_Instruction_. Repeat the data that follows, word for word, without the images.

_Source material_.

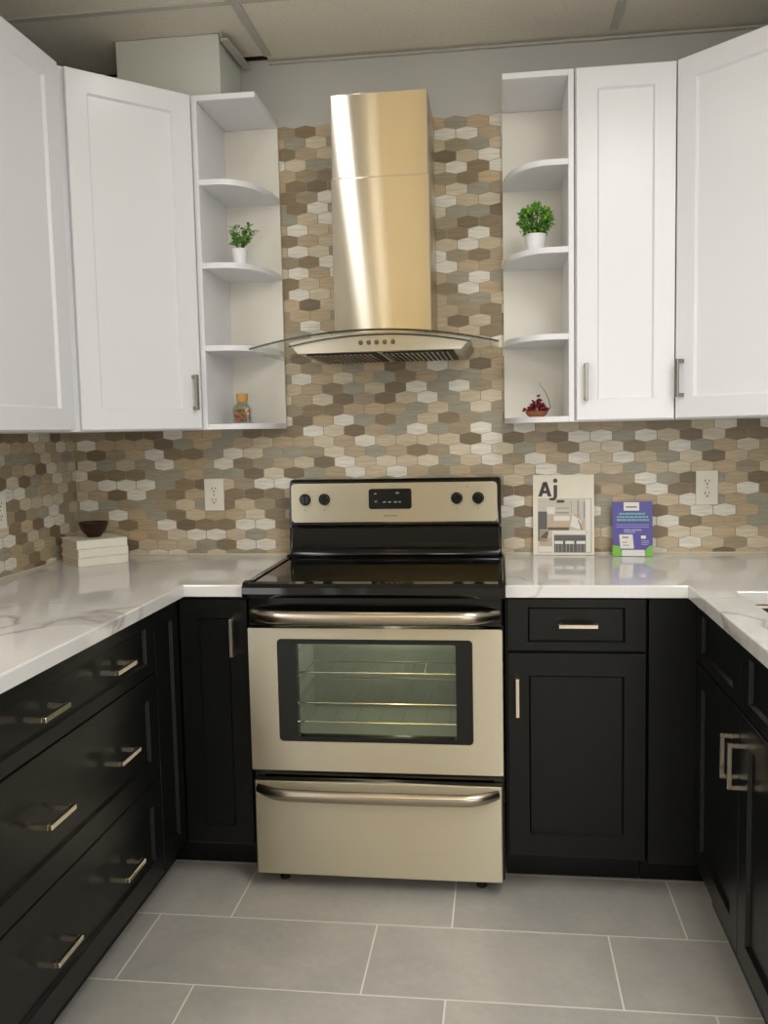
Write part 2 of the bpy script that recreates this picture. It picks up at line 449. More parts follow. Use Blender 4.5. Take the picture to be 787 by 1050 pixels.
# caulk bead along the worktop
bm = BM(); box(bm, XL + .001, -.362, -.007, -.001, CT + .0005, CT + .006); struct('trim_%d' % k, bm, M['caulk']); k += 1
bm = BM(); box(bm, .405, XR - .001, -.007, -.001, CT + .0005, CT + .006); struct('trim_%d' % k, bm, M['caulk']); k += 1
bm = BM(); box(bm, XL + .001, XL + .007, -1.75, -.009, CT + .0005, CT + .006); struct('trim_%d' % k, bm, M['caulk']); k += 1

# ------------------------------------------------------------------ base cabinets
TK = .112
def carcass(pts, toe, root, z0=TK, z1=CB - .002):
    bm = BM(); prism(bm, pts, z0, z1); obj('carcass', bm, M['black'], root, world=True)
    bm = BM(); prism(bm, toe, 0.001, z0); obj('toe_kick', bm, M['black'], root, world=True)

# left drawer cabinet (faces +x). local x -> world y, front local y=0 at world x=-.586
yA, yB = -.831, -1.755
r = empty('drawer_cabinet', 'long black base cabinet with three wide drawers along the left wall', 'cabinet', (-.586, (yA + yB) / 2, 0), PI / 2)
carcass([(XL + .004, yA), (-.586, yA), (-.586, yB), (XL + .004, yB)], [(XL + .004, yA), (-.656, yA), (-.656, yB), (XL + .004, yB)], r)
hw = (yA - yB) / 2 - .002
for z0, z1, rz in ((.709, .876, .034), (.411, .705, .060), (.128, .407, .060)):
    d = obj('drawer', shaker(-hw, hw, z0, z1, .056, .020, -.001, rz), M['black'], r)
    for cx in (.175, -.175):
        hz = {.709: .797, .411: .574, .128: .281}[z0]
        obj('handle', pull(cx, hz, -.021 if z0 < .7 else -.021 + .0, False, .108, .048), M['nickel_reflect_bright'], d)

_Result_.
Write part 2 of the bpy script that recreates this picture. It picks up at line 449. More parts follow. Use Blender 4.5. Take the picture to be 787 by 1050 pixels.
# caulk bead along the worktop
bm = BM(); box(bm, XL + .001, -.362, -.007, -.001, CT + .0005, CT + .006); struct('trim_%d' % k, bm, M['caulk']); k += 1
bm = BM(); box(bm, .405, XR - .001, -.007, -.001, CT + .0005, CT + .006); struct('trim_%d' % k, bm, M['caulk']); k += 1
bm = BM(); box(bm, XL + .001, XL + .007, -1.75, -.009, CT + .0005, CT + .006); struct('trim_%d' % k, bm, M['caulk']); k += 1

# ------------------------------------------------------------------ base cabinets
TK = .112
def carcass(pts, toe, root, z0=TK, z1=CB - .002):
    bm = BM(); prism(bm, pts, z0, z1); obj('carcass', bm, M['black'], root, world=True)
    bm = BM(); prism(bm, toe, 0.001, z0); obj('toe_kick', bm, M['black'], root, world=True)

# left drawer cabinet (faces +x). local x -> world y, front local y=0 at world x=-.586
yA, yB = -.831, -1.755
r = empty('drawer_cabinet', 'long black base cabinet with three wide drawers along the left wall', 'cabinet', (-.586, (yA + yB) / 2, 0), PI / 2)
carcass([(XL + .004, yA), (-.586, yA), (-.586, yB), (XL + .004, yB)], [(XL + .004, yA), (-.656, yA), (-.656, yB), (XL + .004, yB)], r)
hw = (yA - yB) / 2 - .002
for z0, z1, rz in ((.709, .876, .034), (.411, .705, .060), (.128, .407, .060)):
    d = obj('drawer', shaker(-hw, hw, z0, z1, .056, .020, -.001, rz), M['black'], r)
    for cx in (.175, -.175):
        hz = {.709: .797, .411: .574, .128: .281}[z0]
        obj('handle', pull(cx, hz, -.021 if z0 < .7 else -.021 + .0, False, .108, .048), M['nickel_reflect_bright'], d)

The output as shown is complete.